Русский язык, писал он, рожден другой жизненной стихией, он назначен выразить другую природу, другой характер, другой народ. Узбек, живущий большую часть года под палящими лучами солнца, никогда не скажет ласково-уменьшительно «солнышко»; зато к луне, связанной с благодатной ночной прохладой и умиротворением, у узбека совсем иное отношение — все красивое и желанное он называет «луноликим», «луноподобным», да с такой интонацией, что для русского слуха это может показаться по меньшей мере вычурным. А слово «лес» существует для узбека лишь как метафора, выражающая нечто сложное, запутанное, темное. И поэтому откровенно метафоричным было для Пулатова название повести «Окликни меня в лесу». Оно предлагало читателям «чтение некой условно-притчевой аллегорической повести», в которой органически возникали некоторые сказочные элементы, тесно переплетенные с реалистическими.
А затем вступают противоречия жанра, в котором реалистическая и притчевая проза рождают в своем столкновении новое качество — прозу параболическую, предполагающую, как я уже говорил в связи с «Владениями» двойное прочтение: как вполне реалистическую вещь и как символико-аллегорический подтекст, сокрытый в паузах, интонации, метафорах и т. д. Пожалуй, нет сегодня в нашей литературе другого такого прозаика, у которого за неоспоримой пластичностью, реалистической достоверностью ощущался бы столь выразительно некий символический пласт, символический смысл, образованный общими раздумьями о жизни.
Парабола оказалась для Пулатова тем наиболее удачным типом повествования, в котором осуществляется у него слияние восточного образа мышления и русской реалистической прозы, вносящей в стилистику, по его словам, ту долю серьезного, глубокого, что всегда подразумевается под понятием «русская литература».

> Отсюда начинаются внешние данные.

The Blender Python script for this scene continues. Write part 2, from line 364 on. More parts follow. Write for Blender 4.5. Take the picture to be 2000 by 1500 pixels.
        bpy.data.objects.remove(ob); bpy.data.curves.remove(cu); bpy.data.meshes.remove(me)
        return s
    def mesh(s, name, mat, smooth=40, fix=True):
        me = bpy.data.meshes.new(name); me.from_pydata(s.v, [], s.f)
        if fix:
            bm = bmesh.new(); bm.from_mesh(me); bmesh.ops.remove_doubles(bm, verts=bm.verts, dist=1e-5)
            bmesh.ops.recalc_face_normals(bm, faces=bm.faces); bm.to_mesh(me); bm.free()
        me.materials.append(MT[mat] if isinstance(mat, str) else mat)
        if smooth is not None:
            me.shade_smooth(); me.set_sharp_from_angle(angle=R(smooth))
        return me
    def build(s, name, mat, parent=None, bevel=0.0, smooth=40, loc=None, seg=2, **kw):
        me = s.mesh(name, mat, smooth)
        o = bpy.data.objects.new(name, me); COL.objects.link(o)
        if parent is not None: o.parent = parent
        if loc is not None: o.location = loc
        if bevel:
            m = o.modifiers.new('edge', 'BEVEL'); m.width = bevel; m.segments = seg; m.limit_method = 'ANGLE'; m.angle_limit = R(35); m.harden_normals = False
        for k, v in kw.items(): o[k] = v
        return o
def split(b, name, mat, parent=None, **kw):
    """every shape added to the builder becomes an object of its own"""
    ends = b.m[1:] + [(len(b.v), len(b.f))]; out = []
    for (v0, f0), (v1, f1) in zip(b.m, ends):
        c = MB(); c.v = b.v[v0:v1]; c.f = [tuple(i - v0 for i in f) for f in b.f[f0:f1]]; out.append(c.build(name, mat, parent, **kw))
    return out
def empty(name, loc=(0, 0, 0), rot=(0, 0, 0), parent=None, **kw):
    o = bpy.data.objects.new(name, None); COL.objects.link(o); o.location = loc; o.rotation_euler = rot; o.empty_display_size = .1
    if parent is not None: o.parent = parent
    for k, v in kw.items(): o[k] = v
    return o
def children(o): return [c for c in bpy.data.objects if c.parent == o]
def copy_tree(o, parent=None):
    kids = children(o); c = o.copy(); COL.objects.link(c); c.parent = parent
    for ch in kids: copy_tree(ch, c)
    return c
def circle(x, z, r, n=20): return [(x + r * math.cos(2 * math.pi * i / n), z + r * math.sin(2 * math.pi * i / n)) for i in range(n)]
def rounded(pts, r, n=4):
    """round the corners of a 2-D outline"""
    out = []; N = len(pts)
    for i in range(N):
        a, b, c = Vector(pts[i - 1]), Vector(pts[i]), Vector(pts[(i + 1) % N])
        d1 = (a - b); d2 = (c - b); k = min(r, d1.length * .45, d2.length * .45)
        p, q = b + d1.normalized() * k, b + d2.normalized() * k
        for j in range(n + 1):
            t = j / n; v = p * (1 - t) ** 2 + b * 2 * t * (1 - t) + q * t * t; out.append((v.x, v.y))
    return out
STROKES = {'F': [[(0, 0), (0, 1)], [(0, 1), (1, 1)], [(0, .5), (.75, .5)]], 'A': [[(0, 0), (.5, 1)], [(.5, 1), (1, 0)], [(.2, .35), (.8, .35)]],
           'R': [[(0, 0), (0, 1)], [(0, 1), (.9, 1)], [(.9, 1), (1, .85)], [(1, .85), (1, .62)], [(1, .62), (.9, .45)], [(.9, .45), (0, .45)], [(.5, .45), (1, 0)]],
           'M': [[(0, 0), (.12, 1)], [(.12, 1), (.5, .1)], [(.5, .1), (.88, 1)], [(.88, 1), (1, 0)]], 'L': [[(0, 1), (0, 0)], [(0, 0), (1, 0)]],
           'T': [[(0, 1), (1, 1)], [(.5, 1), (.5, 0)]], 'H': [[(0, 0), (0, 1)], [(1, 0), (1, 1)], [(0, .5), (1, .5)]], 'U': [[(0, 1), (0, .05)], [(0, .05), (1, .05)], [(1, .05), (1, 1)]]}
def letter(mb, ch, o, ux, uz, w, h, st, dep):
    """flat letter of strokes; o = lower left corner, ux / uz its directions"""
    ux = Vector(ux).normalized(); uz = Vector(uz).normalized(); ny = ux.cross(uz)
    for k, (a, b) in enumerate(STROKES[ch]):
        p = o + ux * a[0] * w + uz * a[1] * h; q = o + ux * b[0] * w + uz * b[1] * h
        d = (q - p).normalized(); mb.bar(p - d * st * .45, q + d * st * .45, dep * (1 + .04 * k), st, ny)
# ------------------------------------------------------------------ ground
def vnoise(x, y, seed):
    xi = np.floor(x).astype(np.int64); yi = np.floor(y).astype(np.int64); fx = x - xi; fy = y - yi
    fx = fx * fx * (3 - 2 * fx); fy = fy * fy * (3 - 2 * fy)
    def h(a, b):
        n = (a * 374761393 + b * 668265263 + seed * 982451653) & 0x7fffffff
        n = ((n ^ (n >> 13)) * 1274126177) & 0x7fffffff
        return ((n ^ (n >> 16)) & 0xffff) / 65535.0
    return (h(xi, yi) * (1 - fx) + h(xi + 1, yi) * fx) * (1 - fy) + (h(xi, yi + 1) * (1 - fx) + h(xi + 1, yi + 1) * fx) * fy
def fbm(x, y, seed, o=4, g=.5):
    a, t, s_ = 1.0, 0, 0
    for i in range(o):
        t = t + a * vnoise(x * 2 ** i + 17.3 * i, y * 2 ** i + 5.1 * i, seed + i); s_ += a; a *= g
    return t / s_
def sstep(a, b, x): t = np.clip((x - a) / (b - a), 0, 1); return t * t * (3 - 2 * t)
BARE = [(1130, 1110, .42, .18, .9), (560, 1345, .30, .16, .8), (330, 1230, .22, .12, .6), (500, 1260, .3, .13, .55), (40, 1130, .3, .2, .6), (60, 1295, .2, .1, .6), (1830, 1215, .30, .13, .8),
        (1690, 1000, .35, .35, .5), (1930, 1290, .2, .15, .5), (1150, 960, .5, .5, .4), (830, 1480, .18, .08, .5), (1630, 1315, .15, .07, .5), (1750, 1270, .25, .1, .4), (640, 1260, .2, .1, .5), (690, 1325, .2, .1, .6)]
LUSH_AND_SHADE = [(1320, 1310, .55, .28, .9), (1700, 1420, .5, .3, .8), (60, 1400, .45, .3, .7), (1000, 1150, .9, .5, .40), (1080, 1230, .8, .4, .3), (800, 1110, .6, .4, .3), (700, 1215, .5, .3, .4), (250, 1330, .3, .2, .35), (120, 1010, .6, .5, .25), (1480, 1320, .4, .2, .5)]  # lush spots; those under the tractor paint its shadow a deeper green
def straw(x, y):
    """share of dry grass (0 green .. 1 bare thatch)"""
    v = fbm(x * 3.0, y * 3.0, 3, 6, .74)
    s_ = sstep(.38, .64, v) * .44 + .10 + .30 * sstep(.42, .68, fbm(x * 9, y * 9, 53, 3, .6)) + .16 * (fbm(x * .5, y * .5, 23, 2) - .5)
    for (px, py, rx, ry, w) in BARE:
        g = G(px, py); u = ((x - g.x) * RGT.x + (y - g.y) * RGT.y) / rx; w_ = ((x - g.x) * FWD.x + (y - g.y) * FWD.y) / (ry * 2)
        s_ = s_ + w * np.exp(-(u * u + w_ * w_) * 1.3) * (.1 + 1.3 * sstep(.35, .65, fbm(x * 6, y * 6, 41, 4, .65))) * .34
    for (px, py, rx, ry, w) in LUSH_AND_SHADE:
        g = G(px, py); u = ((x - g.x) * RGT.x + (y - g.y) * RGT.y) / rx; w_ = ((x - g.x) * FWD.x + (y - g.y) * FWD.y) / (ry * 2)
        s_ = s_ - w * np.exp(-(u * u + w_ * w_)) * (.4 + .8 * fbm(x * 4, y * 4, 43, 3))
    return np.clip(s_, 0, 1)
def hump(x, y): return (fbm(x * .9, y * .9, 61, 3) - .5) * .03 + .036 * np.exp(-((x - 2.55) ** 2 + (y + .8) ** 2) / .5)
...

А все эти, казалось бы сугубо литературные, противоречия, раздвоения — двух языков, языка и образа жизни, разных жанровых потоков, двух литературных традиций — органично и естественно сочетаются с осознанием двойственности, внутренней противоречивости целостных героев.
По представлению Пулатова, в литературе существует два типа героев, которые соответствуют принятому у древних бухарских филологов образному определению «санъати руз», что в переводе означает искусство, обращенное к дню, и «санъати шаб» — искусство, обращенное к ночи. Герой-современник, близкий и понятный в насыщенной и быстротекущей действительности каждого дня, — и герой, словно возникающий в прохладной, величественной и тихой ночи, полной эпической мощи и созерцания вечных истин. И оба героя не противопоставлены, а соединяются у Пулатова, обозначая реальные противоречия жизни и выводя к осознанию общих закономерностей человеческого бытия. Не таковы ли эпичный Каип и кажущийся его антиподом Алишо?!
Вот как характеризовал критик П. Ульяшов своеобразную интонацию повести «Впечатлительный Алишо»: «Возможно, скажут, что автор-де сам иронически относится к своему герою. Да, ирония — прекрасное свойство, но, смею думать, в повести об Алишо она не более чем игра и мало что меняет в сущности героя и в нашем к нему отношении. Потому что автор, на мой взгляд, относится к своему герою столь же серьезно, сколь и иронически, пожалуй, даже в основном серьезно».
И эта двойственность отношения выражена в самом заглавии повести. Оно иронично, ибо впечатлительность никогда не относилась к «мужским» добродетелям. Но может быть сказано и всерьез: обостренно воспринимающий. Это «совмещение» и стало стилевой доминантой всей повести и характера центрального героя.
Раздвоенность характера Алишо как его психологическое свойство имеет много истоков и проявлений. То жена Мариам разделяется в его представлении на сегодняшнюю жену и давнюю шестнадцатилетнюю возлюбленную и в этом раздельном восприятии сказывается неотвратимая смена ощущений «от сознания того, что наступила другая жизнь, жизнь дня, а ее надо признать, покориться — ведь ее ценности… совсем иные, чем ценности ночных фантазий; трудно сводить их, они разные и несравнимые, и в каждый момент принимаешь то, что ощущаешь истинным». А на эти частые перемены мнимого и подлинного накладывается свойство актерскойпрофессии героя, в которой заложено беспрестанное противоречие между изображаемой им жизнью и жизнью подлинной. Все это прекрасно уловлено Пулатовым и составляет основу тончайшего психологизма этой повести.